--- BEGIN ---

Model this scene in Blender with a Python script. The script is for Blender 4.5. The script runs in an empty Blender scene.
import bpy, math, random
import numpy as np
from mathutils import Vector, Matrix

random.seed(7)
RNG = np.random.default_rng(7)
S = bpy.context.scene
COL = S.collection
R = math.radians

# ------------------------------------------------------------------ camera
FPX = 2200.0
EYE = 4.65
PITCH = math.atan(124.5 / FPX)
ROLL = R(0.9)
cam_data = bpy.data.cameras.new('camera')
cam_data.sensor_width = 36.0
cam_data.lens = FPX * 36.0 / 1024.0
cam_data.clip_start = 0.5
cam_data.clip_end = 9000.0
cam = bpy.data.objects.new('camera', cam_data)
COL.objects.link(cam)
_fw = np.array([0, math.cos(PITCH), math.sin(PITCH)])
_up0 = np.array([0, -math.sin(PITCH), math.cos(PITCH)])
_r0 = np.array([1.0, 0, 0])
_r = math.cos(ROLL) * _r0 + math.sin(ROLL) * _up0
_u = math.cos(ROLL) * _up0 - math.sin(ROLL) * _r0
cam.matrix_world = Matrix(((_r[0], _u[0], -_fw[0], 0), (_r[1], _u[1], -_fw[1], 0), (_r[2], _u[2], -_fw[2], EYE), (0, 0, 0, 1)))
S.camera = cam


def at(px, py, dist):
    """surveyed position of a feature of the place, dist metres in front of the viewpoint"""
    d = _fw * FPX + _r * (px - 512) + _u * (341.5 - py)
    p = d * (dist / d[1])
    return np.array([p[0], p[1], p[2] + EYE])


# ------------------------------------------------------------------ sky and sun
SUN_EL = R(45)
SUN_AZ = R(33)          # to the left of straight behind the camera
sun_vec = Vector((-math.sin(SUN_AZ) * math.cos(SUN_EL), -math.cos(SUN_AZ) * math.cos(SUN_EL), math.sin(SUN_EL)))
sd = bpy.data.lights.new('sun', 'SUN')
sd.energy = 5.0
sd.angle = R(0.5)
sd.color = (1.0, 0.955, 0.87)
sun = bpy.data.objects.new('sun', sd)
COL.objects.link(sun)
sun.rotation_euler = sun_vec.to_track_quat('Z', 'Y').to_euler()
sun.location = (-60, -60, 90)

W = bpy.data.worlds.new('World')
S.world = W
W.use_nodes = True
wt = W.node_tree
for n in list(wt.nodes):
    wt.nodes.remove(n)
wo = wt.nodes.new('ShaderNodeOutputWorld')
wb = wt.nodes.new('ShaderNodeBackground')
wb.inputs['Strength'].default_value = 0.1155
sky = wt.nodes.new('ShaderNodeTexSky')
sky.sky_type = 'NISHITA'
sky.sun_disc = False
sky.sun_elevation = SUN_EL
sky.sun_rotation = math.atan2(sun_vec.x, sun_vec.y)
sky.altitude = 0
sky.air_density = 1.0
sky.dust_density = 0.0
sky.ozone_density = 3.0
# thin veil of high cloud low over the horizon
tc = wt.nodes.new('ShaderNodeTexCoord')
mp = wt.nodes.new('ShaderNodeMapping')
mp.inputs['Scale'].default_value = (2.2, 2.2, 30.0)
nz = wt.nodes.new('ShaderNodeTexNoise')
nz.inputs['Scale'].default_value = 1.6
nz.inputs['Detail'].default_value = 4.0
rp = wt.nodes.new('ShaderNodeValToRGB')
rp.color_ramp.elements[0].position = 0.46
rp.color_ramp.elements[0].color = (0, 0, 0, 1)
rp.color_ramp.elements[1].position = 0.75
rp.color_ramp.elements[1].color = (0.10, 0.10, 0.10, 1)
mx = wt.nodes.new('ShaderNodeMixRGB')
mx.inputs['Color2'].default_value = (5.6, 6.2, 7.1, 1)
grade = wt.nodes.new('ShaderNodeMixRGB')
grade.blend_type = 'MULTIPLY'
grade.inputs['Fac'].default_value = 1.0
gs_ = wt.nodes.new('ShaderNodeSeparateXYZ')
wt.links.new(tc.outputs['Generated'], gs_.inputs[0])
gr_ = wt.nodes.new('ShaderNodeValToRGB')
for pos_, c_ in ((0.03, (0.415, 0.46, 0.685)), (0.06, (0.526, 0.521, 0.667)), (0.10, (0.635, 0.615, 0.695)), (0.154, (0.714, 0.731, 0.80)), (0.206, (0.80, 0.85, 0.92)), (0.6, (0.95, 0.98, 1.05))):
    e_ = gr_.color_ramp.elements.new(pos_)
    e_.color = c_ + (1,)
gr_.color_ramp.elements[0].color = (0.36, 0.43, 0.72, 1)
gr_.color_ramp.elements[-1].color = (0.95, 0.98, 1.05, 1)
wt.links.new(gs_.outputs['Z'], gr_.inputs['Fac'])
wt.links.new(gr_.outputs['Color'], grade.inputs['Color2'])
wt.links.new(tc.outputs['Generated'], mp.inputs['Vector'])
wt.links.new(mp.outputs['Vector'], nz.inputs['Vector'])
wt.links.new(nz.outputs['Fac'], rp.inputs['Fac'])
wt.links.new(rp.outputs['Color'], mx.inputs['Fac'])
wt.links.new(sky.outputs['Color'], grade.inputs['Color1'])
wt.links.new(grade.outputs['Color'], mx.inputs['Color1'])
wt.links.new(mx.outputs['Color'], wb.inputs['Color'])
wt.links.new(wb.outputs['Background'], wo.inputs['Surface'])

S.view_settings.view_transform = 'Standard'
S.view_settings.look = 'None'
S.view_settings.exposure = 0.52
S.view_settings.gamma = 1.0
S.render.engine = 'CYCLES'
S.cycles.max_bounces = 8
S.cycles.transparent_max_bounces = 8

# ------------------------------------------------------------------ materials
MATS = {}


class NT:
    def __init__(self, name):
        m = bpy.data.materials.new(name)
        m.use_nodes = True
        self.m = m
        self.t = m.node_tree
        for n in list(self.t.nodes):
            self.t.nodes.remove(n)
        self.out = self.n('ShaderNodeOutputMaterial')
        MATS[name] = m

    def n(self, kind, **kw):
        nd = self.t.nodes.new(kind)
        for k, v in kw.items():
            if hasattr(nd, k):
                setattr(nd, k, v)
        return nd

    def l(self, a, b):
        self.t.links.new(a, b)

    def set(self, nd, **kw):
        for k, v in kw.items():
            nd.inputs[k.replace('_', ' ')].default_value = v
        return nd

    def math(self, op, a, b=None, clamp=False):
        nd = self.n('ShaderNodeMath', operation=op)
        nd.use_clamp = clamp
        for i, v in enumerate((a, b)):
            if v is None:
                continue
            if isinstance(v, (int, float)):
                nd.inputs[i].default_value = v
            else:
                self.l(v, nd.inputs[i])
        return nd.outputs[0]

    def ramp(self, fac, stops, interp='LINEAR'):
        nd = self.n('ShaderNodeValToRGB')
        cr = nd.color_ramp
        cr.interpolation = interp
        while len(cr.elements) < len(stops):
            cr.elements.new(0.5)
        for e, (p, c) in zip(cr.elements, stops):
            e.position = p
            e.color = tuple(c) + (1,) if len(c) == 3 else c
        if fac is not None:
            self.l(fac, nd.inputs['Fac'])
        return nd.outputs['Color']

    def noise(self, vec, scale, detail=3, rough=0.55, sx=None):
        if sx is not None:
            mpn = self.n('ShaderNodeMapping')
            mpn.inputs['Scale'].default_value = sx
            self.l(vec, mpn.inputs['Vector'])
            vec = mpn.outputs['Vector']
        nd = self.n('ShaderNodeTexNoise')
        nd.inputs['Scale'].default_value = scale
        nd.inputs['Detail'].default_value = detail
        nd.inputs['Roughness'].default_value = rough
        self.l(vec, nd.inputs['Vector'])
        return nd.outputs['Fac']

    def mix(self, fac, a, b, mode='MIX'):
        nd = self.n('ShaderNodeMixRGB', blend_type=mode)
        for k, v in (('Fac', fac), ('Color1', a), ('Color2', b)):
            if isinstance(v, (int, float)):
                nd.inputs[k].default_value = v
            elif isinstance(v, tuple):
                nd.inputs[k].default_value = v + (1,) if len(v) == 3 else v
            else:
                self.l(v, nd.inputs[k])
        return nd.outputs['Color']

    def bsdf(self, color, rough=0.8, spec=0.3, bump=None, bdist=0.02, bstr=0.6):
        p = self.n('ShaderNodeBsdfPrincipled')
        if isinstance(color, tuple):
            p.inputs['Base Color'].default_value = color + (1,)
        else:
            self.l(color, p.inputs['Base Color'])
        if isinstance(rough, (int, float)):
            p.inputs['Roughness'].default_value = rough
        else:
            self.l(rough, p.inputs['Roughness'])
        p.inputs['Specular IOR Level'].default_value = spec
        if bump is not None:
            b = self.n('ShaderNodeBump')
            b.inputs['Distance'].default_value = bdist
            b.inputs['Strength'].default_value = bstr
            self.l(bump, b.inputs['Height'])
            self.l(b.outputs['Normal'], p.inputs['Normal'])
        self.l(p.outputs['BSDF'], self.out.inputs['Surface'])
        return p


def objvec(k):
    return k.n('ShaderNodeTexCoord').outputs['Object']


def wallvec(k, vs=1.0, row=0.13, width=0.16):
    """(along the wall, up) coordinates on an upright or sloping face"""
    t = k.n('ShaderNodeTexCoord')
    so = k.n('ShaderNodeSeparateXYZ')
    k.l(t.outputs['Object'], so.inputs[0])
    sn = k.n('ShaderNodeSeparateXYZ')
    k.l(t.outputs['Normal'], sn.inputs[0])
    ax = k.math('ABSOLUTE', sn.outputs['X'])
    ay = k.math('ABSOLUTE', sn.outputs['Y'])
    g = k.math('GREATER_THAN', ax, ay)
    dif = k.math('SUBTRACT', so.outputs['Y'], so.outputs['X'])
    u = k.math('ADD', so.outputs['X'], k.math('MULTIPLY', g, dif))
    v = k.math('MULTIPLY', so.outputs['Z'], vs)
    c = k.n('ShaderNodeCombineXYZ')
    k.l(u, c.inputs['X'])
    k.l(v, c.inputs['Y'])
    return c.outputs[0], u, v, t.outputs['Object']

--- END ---

### Request
Only the lines from the opening of the material through the line with "R = math.radians" should be echoed, exactly as written.

### Problem solution
Model this scene in Blender with a Python script. The script is for Blender 4.5. The script runs in an empty Blender scene.
import bpy, math, random
import numpy as np
from mathutils import Vector, Matrix

random.seed(7)
RNG = np.random.default_rng(7)
S = bpy.context.scene
COL = S.collection
R = math.radians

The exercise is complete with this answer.